EXERCISE INSTRUCTIONS:
Skip all pictures, then print the remaining material exactly.

DATA:

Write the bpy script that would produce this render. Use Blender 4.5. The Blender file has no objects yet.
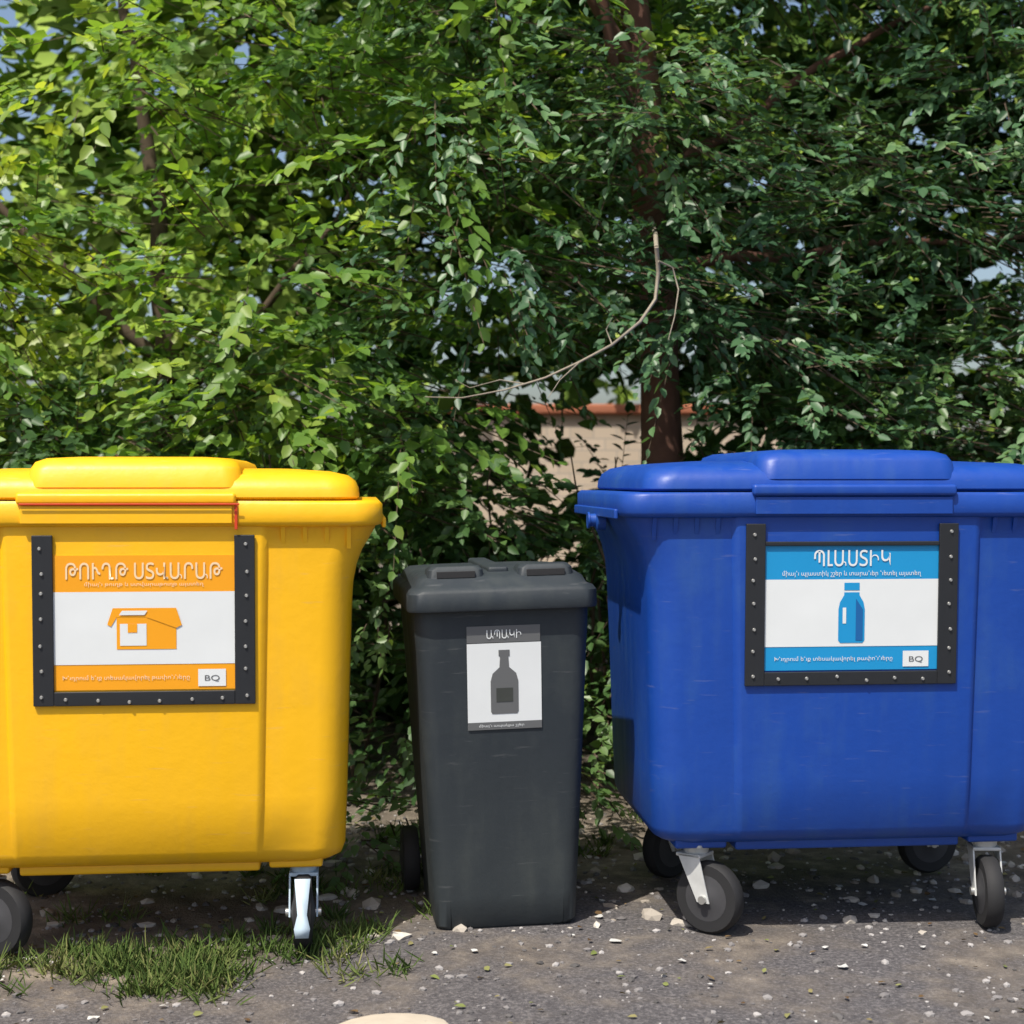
import bpy, bmesh, math, random
import numpy as np
from mathutils import Vector, Matrix, noise
rng=np.random.default_rng(7); random.seed(7)
S=bpy.context.scene
S.view_settings.view_transform='Standard'; S.view_settings.look='None'; S.view_settings.exposure=0

# ------------------------------------------------------------ materials
def newmat(name):
    m=bpy.data.materials.new(name); m.use_nodes=True
    nt=m.node_tree; b=nt.nodes['Principled BSDF']; return m,nt,b
def plastic(name,col,rough=.4,var=.18,dirt=(.2,.17,.13),dirtamt=.35,bump=.12,lowdirt=0.0):
    m,nt,b=newmat(name); N=nt.nodes; L=nt.links
    tc=N.new('ShaderNodeTexCoord')
    n1=N.new('ShaderNodeTexNoise'); n1.inputs['Scale'].default_value=3.5; n1.inputs['Detail'].default_value=6; n1.inputs['Roughness'].default_value=.65
    L.new(tc.outputs['Object'],n1.inputs['Vector'])
    mp=N.new('ShaderNodeMapping'); mp.inputs['Scale'].default_value=(22,22,2.2); L.new(tc.outputs['Object'],mp.inputs['Vector'])
    n2=N.new('ShaderNodeTexNoise'); n2.inputs['Scale'].default_value=1; n2.inputs['Detail'].default_value=5; L.new(mp.outputs[0],n2.inputs['Vector'])
    mx=N.new('ShaderNodeMix'); mx.data_type='RGBA'
    mx.inputs['A'].default_value=(*[c*(1-var) for c in col],1); mx.inputs['B'].default_value=(*[min(1,c*(1+var*.6)) for c in col],1)
    L.new(n1.outputs['Fac'],mx.inputs['Factor'])
    r=N.new('ShaderNodeMapRange'); r.inputs['From Min'].default_value=.5; r.inputs['From Max'].default_value=.8; r.inputs['To Max'].default_value=dirtamt
    mul=N.new('ShaderNodeMath'); mul.operation='MULTIPLY'; L.new(n1.outputs['Fac'],mul.inputs[0])
    ad=N.new('ShaderNodeMath'); ad.operation='ADD'; L.new(n2.outputs['Fac'],ad.inputs[0]); ad.inputs[1].default_value=.5
    L.new(ad.outputs[0],mul.inputs[1]); L.new(mul.outputs[0],r.inputs['Value'])
    fac=r.outputs[0]
    if lowdirt>0:
        sp=N.new('ShaderNodeSeparateXYZ'); L.new(tc.outputs['Object'],sp.inputs[0])
        r2=N.new('ShaderNodeMapRange'); r2.inputs['From Min'].default_value=.55; r2.inputs['From Max'].default_value=.15; r2.inputs['To Max'].default_value=lowdirt
        L.new(sp.outputs['Z'],r2.inputs['Value'])
        m3=N.new('ShaderNodeMath'); m3.operation='MULTIPLY'; L.new(r2.outputs[0],m3.inputs[0]); L.new(n2.outputs['Fac'],m3.inputs[1])
        a2=N.new('ShaderNodeMath'); a2.operation='ADD'; a2.use_clamp=True; L.new(fac,a2.inputs[0]); L.new(m3.outputs[0],a2.inputs[1]); fac=a2.outputs[0]
    mx2=N.new('ShaderNodeMix'); mx2.data_type='RGBA'; L.new(fac,mx2.inputs['Factor']); L.new(mx.outputs['Result'],mx2.inputs['A']); mx2.inputs['B'].default_value=(*dirt,1)
    # fine scuffs and scratches
    mp2=N.new('ShaderNodeMapping'); mp2.inputs['Scale'].default_value=(6,6,60); mp2.inputs['Rotation'].default_value=(0,.25,0); L.new(tc.outputs['Object'],mp2.inputs['Vector'])
    n4=N.new('ShaderNodeTexNoise'); n4.inputs['Scale'].default_value=1.6; n4.inputs['Detail'].default_value=3; L.new(mp2.outputs[0],n4.inputs['Vector'])
    r4=N.new('ShaderNodeMapRange'); r4.inputs['From Min'].default_value=.66; r4.inputs['From Max'].default_value=.76; r4.inputs['To Max'].default_value=.35; L.new(n4.outputs['Fac'],r4.inputs['Value'])
    mx3=N.new('ShaderNodeMix'); mx3.data_type='RGBA'; L.new(r4.outputs[0],mx3.inputs['Factor']); L.new(mx2.outputs['Result'],mx3.inputs['A']); mx3.inputs['B'].default_value=(*[min(1,c*.6+.12) for c in col],1)
    L.new(mx3.outputs['Result'],b.inputs['Base Color'])
    rr=N.new('ShaderNodeMapRange'); rr.inputs['To Min'].default_value=rough-.08; rr.inputs['To Max'].default_value=rough+.25; L.new(n2.outputs['Fac'],rr.inputs['Value']); L.new(rr.outputs[0],b.inputs['Roughness'])
    bp=N.new('ShaderNodeBump'); bp.inputs['Strength'].default_value=bump; bp.inputs['Distance'].default_value=.03; L.new(n1.outputs['Fac'],bp.inputs['Height']); L.new(bp.outputs[0],b.inputs['Normal'])
    return m
def simple(name,col,rough=.6,metal=0,var=.15,scale=30):
    m,nt,b=newmat(name); N=nt.nodes; L=nt.links
    tc=N.new('ShaderNodeTexCoord'); n=N.new('ShaderNodeTexNoise'); n.inputs['Scale'].default_value=scale; n.inputs['Detail'].default_value=4
    L.new(tc.outputs['Object'],n.inputs['Vector'])
    mx=N.new('ShaderNodeMix'); mx.data_type='RGBA'; mx.inputs['A'].default_value=(*[c*(1-var) for c in col],1); mx.inputs['B'].default_value=(*[min(1,c*(1+var)) for c in col],1)
    L.new(n.outputs['Fac'],mx.inputs['Factor']); L.new(mx.outputs['Result'],b.inputs['Base Color'])
    b.inputs['Roughness'].default_value=rough; b.inputs['Metallic'].default_value=metal
    return m
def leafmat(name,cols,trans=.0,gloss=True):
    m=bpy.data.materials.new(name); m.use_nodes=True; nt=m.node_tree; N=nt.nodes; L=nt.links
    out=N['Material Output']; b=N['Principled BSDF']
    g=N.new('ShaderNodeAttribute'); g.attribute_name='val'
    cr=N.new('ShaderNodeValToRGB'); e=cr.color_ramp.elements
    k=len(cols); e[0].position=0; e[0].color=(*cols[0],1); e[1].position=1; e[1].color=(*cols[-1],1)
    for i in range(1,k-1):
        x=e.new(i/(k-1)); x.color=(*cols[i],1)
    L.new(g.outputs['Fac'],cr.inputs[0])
    if gloss:
        L.new(cr.outputs[0],b.inputs['Base Color']); b.inputs['Roughness'].default_value=.42; sh=b
    else:
        N.remove(b); sh=N.new('ShaderNodeBsdfDiffuse'); L.new(cr.outputs[0],sh.inputs['Color']); L.new(sh.outputs[0],out.inputs['Surface'])
    if trans>0:
        tr=N.new('ShaderNodeBsdfTranslucent')
        hs=N.new('ShaderNodeMix'); hs.data_type='RGBA'; hs.blend_type='MULTIPLY'; hs.inputs['Factor'].default_value=1; L.new(cr.outputs[0],hs.inputs['A']); hs.inputs['B'].default_value=(2.4,2.2,.9,1)
        L.new(hs.outputs['Result'],tr.inputs['Color'])
        ms=N.new('ShaderNodeMixShader'); ms.inputs[0].default_value=trans; L.new(sh.outputs[0],ms.inputs[1]); L.new(tr.outputs[0],ms.inputs[2]); L.new(ms.outputs[0],out.inputs['Surface'])
    return m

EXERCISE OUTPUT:
Write the bpy script that would produce this render. Use Blender 4.5. The Blender file has no objects yet.
import bpy, bmesh, math, random
import numpy as np
from mathutils import Vector, Matrix, noise
rng=np.random.default_rng(7); random.seed(7)
S=bpy.context.scene
S.view_settings.view_transform='Standard'; S.view_settings.look='None'; S.view_settings.exposure=0

# ------------------------------------------------------------ materials
def newmat(name):
    m=bpy.data.materials.new(name); m.use_nodes=True
    nt=m.node_tree; b=nt.nodes['Principled BSDF']; return m,nt,b
def plastic(name,col,rough=.4,var=.18,dirt=(.2,.17,.13),dirtamt=.35,bump=.12,lowdirt=0.0):
    m,nt,b=newmat(name); N=nt.nodes; L=nt.links
    tc=N.new('ShaderNodeTexCoord')
    n1=N.new('ShaderNodeTexNoise'); n1.inputs['Scale'].default_value=3.5; n1.inputs['Detail'].default_value=6; n1.inputs['Roughness'].default_value=.65
    L.new(tc.outputs['Object'],n1.inputs['Vector'])
    mp=N.new('ShaderNodeMapping'); mp.inputs['Scale'].default_value=(22,22,2.2); L.new(tc.outputs['Object'],mp.inputs['Vector'])
    n2=N.new('ShaderNodeTexNoise'); n2.inputs['Scale'].default_value=1; n2.inputs['Detail'].default_value=5; L.new(mp.outputs[0],n2.inputs['Vector'])
    mx=N.new('ShaderNodeMix'); mx.data_type='RGBA'
    mx.inputs['A'].default_value=(*[c*(1-var) for c in col],1); mx.inputs['B'].default_value=(*[min(1,c*(1+var*.6)) for c in col],1)
    L.new(n1.outputs['Fac'],mx.inputs['Factor'])
    r=N.new('ShaderNodeMapRange'); r.inputs['From Min'].default_value=.5; r.inputs['From Max'].default_value=.8; r.inputs['To Max'].default_value=dirtamt
    mul=N.new('ShaderNodeMath'); mul.operation='MULTIPLY'; L.new(n1.outputs['Fac'],mul.inputs[0])
    ad=N.new('ShaderNodeMath'); ad.operation='ADD'; L.new(n2.outputs['Fac'],ad.inputs[0]); ad.inputs[1].default_value=.5
    L.new(ad.outputs[0],mul.inputs[1]); L.new(mul.outputs[0],r.inputs['Value'])
    fac=r.outputs[0]
    if lowdirt>0:
        sp=N.new('ShaderNodeSeparateXYZ'); L.new(tc.outputs['Object'],sp.inputs[0])
        r2=N.new('ShaderNodeMapRange'); r2.inputs['From Min'].default_value=.55; r2.inputs['From Max'].default_value=.15; r2.inputs['To Max'].default_value=lowdirt
        L.new(sp.outputs['Z'],r2.inputs['Value'])
        m3=N.new('ShaderNodeMath'); m3.operation='MULTIPLY'; L.new(r2.outputs[0],m3.inputs[0]); L.new(n2.outputs['Fac'],m3.inputs[1])
        a2=N.new('ShaderNodeMath'); a2.operation='ADD'; a2.use_clamp=True; L.new(fac,a2.inputs[0]); L.new(m3.outputs[0],a2.inputs[1]); fac=a2.outputs[0]
    mx2=N.new('ShaderNodeMix'); mx2.data_type='RGBA'; L.new(fac,mx2.inputs['Factor']); L.new(mx.outputs['Result'],mx2.inputs['A']); mx2.inputs['B'].default_value=(*dirt,1)
    # fine scuffs and scratches
    mp2=N.new('ShaderNodeMapping'); mp2.inputs['Scale'].default_value=(6,6,60); mp2.inputs['Rotation'].default_value=(0,.25,0); L.new(tc.outputs['Object'],mp2.inputs['Vector'])
    n4=N.new('ShaderNodeTexNoise'); n4.inputs['Scale'].default_value=1.6; n4.inputs['Detail'].default_value=3; L.new(mp2.outputs[0],n4.inputs['Vector'])
    r4=N.new('ShaderNodeMapRange'); r4.inputs['From Min'].default_value=.66; r4.inputs['From Max'].default_value=.76; r4.inputs['To Max'].default_value=.35; L.new(n4.outputs['Fac'],r4.inputs['Value'])
    mx3=N.new('ShaderNodeMix'); mx3.data_type='RGBA'; L.new(r4.outputs[0],mx3.inputs['Factor']); L.new(mx2.outputs['Result'],mx3.inputs['A']); mx3.inputs['B'].default_value=(*[min(1,c*.6+.12) for c in col],1)
    L.new(mx3.outputs['Result'],b.inputs['Base Color'])
    rr=N.new('ShaderNodeMapRange'); rr.inputs['To Min'].default_value=rough-.08; rr.inputs['To Max'].default_value=rough+.25; L.new(n2.outputs['Fac'],rr.inputs['Value']); L.new(rr.outputs[0],b.inputs['Roughness'])
    bp=N.new('ShaderNodeBump'); bp.inputs['Strength'].default_value=bump; bp.inputs['Distance'].default_value=.03; L.new(n1.outputs['Fac'],bp.inputs['Height']); L.new(bp.outputs[0],b.inputs['Normal'])
    return m
def simple(name,col,rough=.6,metal=0,var=.15,scale=30):
    m,nt,b=newmat(name); N=nt.nodes; L=nt.links
    tc=N.new('ShaderNodeTexCoord'); n=N.new('ShaderNodeTexNoise'); n.inputs['Scale'].default_value=scale; n.inputs['Detail'].default_value=4
    L.new(tc.outputs['Object'],n.inputs['Vector'])
    mx=N.new('ShaderNodeMix'); mx.data_type='RGBA'; mx.inputs['A'].default_value=(*[c*(1-var) for c in col],1); mx.inputs['B'].default_value=(*[min(1,c*(1+var)) for c in col],1)
    L.new(n.outputs['Fac'],mx.inputs['Factor']); L.new(mx.outputs['Result'],b.inputs['Base Color'])
    b.inputs['Roughness'].default_value=rough; b.inputs['Metallic'].default_value=metal
    return m
def leafmat(name,cols,trans=.0,gloss=True):
    m=bpy.data.materials.new(name); m.use_nodes=True; nt=m.node_tree; N=nt.nodes; L=nt.links
    out=N['Material Output']; b=N['Principled BSDF']
    g=N.new('ShaderNodeAttribute'); g.attribute_name='val'
    cr=N.new('ShaderNodeValToRGB'); e=cr.color_ramp.elements
    k=len(cols); e[0].position=0; e[0].color=(*cols[0],1); e[1].position=1; e[1].color=(*cols[-1],1)
    for i in range(1,k-1):
        x=e.new(i/(k-1)); x.color=(*cols[i],1)
    L.new(g.outputs['Fac'],cr.inputs[0])
    if gloss:
        L.new(cr.outputs[0],b.inputs['Base Color']); b.inputs['Roughness'].default_value=.42; sh=b
    else:
        N.remove(b); sh=N.new('ShaderNodeBsdfDiffuse'); L.new(cr.outputs[0],sh.inputs['Color']); L.new(sh.outputs[0],out.inputs['Surface'])
    if trans>0:
        tr=N.new('ShaderNodeBsdfTranslucent')
        hs=N.new('ShaderNodeMix'); hs.data_type='RGBA'; hs.blend_type='MULTIPLY'; hs.inputs['Factor'].default_value=1; L.new(cr.outputs[0],hs.inputs['A']); hs.inputs['B'].default_value=(2.4,2.2,.9,1)
        L.new(hs.outputs['Result'],tr.inputs['Color'])
        ms=N.new('ShaderNodeMixShader'); ms.inputs[0].default_value=trans; L.new(sh.outputs[0],ms.inputs[1]); L.new(tr.outputs[0],ms.inputs[2]); L.new(ms.outputs[0],out.inputs['Surface'])
    return m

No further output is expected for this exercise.